Part of the reason I think the Lord uses war in the annihilation of the Canaanites is so that the surrounding nations would fear Israel, and not be tempted to invade them. Furthermore, the Lord would use the surrounding nations to test Israel's faithfulness to God's covenant. But, back to the annihilation of an entire people...

Why not rescue the babies, at least? But then someone could ask, why not rescue the children as well as the babies? And another, why not the women and the children? And, at what age does one qualify as no longer being a child? We can imagine the innocence of the baby in the most vile, evil culture in the world; couldn't it be rescued? Indeed, it could, as Rahab and her family were rescued when the Israelites invaded Jericho. However, no one repented in Canaan. There was no one to represent the innocent children. Moreover, the Lord has the right to create life and to take it away--he is the Lord. He often did save cities, such as Nineveh, which did repent of their sins. Still, it is a hard thing to accept, this annihilation of every living thing. Nevertheless, the Canaanites polluted their land (Numbers 35:34) with their bloodshed. Also, God commanded Israelite soldiers who killed to be cleansed of their bloodshed as well (Numbers35: 33-34).

We can say that the annihilation of every living thing in the Canaanite cities was immoral, but are we justified in doing so? On what grounds do we make such a claim? If there is no God, what is moral? What is immoral? If there is a god, but we don't know this god personally, and this god has not told us what is moral and immoral, we are in the same position: what is moral? what is immoral?

But, if there is a personal God who interacts with history and tells us what is moral from what is not e.g. the Ten Commandments, then we have grounds for our belief. We are then justified in our assertions as to what is moral or not. The internal critique, however, against Yahweh and his alleged immoral act in destroying cities and judging nations for their sin, is not one so much of a logical question as it is an emotional one. (There is a logical "problem of evil," but that problem differs from the topic under discussion). Again, Ivan in The Brothers Karamazov admits that it isn't that I don't believe God exists and created the world, it is that I do not accept the world he has created, nor the actions (or lack thereof) he has taken in it.

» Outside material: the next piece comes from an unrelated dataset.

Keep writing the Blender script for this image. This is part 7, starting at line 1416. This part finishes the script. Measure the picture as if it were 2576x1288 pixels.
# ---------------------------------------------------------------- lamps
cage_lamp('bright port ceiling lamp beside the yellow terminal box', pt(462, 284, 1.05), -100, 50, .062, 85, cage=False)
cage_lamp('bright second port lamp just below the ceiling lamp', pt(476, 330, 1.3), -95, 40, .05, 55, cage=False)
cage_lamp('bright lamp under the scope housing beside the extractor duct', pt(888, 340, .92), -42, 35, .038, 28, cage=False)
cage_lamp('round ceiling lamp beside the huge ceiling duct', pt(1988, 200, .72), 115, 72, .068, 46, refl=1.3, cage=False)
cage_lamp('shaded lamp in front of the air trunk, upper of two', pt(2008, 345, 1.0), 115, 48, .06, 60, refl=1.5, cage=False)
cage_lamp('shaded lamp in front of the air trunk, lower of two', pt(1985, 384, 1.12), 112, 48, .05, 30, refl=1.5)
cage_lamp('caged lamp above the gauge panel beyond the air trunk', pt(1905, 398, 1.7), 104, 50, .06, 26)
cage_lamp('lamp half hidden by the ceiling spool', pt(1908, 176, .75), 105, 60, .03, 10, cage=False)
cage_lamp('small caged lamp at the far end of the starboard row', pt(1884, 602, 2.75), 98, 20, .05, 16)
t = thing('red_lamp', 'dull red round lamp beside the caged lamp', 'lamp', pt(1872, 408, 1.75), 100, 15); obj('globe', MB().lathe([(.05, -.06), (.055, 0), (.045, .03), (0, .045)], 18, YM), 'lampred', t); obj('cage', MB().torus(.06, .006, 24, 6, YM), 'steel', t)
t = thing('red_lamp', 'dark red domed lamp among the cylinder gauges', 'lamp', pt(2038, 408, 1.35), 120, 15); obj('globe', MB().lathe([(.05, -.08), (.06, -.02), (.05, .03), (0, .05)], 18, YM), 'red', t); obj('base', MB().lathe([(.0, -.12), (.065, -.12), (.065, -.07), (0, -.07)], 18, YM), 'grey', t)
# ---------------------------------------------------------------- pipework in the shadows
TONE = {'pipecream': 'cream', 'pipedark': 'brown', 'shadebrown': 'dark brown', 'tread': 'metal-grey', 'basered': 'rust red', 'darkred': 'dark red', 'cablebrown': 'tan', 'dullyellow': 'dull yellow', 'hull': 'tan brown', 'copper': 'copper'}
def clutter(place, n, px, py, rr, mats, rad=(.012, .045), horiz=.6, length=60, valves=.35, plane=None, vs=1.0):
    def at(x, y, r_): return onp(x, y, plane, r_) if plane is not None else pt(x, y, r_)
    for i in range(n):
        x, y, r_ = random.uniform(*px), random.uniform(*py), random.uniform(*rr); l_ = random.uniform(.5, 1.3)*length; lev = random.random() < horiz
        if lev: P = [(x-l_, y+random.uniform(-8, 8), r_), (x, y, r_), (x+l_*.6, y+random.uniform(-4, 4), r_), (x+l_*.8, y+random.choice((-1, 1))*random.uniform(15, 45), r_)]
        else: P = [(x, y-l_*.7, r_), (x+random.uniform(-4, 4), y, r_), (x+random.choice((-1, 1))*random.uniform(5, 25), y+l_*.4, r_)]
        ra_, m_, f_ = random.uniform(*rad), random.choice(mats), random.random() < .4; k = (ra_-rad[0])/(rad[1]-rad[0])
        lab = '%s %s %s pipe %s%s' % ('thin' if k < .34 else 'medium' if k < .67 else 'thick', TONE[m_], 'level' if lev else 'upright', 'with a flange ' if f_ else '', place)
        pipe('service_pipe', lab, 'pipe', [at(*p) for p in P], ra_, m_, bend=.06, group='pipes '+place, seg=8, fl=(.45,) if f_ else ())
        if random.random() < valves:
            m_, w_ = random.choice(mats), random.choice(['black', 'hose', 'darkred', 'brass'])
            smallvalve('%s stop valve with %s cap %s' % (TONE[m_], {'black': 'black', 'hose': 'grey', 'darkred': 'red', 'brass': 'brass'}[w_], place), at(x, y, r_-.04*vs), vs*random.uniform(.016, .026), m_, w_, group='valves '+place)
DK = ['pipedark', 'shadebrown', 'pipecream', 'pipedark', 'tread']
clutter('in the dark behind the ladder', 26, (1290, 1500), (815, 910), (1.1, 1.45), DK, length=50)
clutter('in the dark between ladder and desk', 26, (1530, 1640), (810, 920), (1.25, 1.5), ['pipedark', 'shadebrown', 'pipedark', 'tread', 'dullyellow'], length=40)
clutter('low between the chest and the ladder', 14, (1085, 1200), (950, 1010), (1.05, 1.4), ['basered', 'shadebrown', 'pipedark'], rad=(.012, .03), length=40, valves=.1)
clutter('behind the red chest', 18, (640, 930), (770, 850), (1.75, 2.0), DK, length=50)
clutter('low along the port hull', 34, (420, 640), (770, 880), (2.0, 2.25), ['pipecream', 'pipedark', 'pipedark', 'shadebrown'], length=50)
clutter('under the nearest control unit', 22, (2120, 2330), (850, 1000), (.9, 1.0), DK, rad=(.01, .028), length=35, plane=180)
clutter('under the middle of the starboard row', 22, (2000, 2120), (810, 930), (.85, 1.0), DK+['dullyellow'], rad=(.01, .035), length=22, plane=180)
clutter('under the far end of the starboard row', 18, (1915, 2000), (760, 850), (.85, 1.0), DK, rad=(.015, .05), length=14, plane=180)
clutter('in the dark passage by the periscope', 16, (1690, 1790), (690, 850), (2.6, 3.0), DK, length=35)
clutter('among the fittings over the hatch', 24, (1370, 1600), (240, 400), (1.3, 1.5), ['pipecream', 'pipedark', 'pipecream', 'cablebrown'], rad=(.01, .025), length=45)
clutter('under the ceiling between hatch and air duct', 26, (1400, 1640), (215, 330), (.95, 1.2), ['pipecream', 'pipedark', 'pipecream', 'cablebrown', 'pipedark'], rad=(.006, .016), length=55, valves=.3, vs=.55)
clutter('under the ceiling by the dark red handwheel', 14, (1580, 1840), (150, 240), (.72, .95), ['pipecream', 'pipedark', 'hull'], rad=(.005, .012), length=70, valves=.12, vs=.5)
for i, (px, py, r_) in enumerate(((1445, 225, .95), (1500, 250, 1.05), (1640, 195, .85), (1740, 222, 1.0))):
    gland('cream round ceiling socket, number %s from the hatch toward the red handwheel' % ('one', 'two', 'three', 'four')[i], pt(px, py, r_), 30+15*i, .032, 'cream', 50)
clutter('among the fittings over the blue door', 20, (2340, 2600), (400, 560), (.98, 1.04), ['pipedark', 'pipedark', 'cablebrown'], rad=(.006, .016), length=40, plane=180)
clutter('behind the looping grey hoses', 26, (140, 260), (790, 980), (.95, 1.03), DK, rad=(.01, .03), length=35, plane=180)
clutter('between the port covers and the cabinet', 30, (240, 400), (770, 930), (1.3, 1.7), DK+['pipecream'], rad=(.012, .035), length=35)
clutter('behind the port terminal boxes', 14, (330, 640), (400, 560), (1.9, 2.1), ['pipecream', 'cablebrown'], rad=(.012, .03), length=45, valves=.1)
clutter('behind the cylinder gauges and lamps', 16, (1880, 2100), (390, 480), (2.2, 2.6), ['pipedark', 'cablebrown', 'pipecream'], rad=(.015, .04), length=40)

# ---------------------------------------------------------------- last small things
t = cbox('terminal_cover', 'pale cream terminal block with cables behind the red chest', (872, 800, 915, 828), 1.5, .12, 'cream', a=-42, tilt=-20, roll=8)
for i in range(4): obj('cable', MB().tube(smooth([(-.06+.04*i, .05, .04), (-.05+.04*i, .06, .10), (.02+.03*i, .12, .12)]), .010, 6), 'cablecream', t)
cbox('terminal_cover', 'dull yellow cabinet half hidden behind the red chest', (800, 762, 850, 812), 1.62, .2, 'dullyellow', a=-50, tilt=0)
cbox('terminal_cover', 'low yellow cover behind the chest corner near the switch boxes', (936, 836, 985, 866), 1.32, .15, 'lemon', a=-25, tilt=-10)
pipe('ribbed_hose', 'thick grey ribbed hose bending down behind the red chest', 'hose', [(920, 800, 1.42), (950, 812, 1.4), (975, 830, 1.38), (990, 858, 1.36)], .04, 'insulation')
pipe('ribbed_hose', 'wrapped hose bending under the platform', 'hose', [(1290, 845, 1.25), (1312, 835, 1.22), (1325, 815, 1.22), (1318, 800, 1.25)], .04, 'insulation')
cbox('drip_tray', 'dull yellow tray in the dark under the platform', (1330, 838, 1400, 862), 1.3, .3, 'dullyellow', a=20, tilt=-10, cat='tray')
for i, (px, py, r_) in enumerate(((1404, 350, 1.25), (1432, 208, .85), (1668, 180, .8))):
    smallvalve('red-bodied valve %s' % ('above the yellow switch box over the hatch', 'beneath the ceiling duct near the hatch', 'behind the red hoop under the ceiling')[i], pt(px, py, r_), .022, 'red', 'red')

This emotional problem is a real one. However, to despise Yahweh for his actions is to make oneself judge of him; this temptation is easy for us, especially as we live so many thousands of years away from what happened according to what is written, and we have a deep sense of justice and mercy in our culture. The Bible teaches that the Lord is merciful, and good. The Bible also teaches that God is holy. God waited 400 years for the Canaanites to repent of their sins of idolatry, child sacrifice, orgies, and the like. They didn't. So, he punished them. He had mercy on them for a while, while the Israelites groaned in Egypt under slavery. Then he punished the Canaanites, in order to show mercy on Israel to give them freedom and blessing.